LGBTQ+ issues, sexual consent, social media and easy access to porn have redefined the landscape of relationships for many teenagers.

In April of this year, a new sex education programme for Catholic primary schools, which describes sex and puberty as a “gift from God,” was published.

“Flourish,” a relationships and sexuality education programme, has been developed by the Irish Bishops Conference for junior infants to sixth class. However, it has received widespread backlash after it stated that “we are perfectly created by God to procreate with him”; while a lesson on safety and protection advised senior infant children to say the “Angel of God” prayer.

“Religion shouldn’t have influence on relationships and schools,” Solidarity TD, Mick Barry stated after he questioned how the programme qualified to be appropriate sex education.

So what needs to be done? As a nation, we are moving backwards and continuing to fail the Irish youth.
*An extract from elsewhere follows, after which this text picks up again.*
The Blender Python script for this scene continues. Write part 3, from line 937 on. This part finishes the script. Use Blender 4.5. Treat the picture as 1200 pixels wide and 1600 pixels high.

You can hand out as many free condoms as you like, but if shame is drilled into us as young, impressionable kids, we have no hope.

We need a comprehensive sex education system that all schools must follow because as it stands, no school is obliged to follow any standard relationship and sexual education programme. How the establish wants to deal with it is up to them and ca be decided through the schools “ethos.”

Ireland has the attitude and ability to move forward with progressive ideas in general, but it seems that we are not ready to part ways with Catholic ideologies.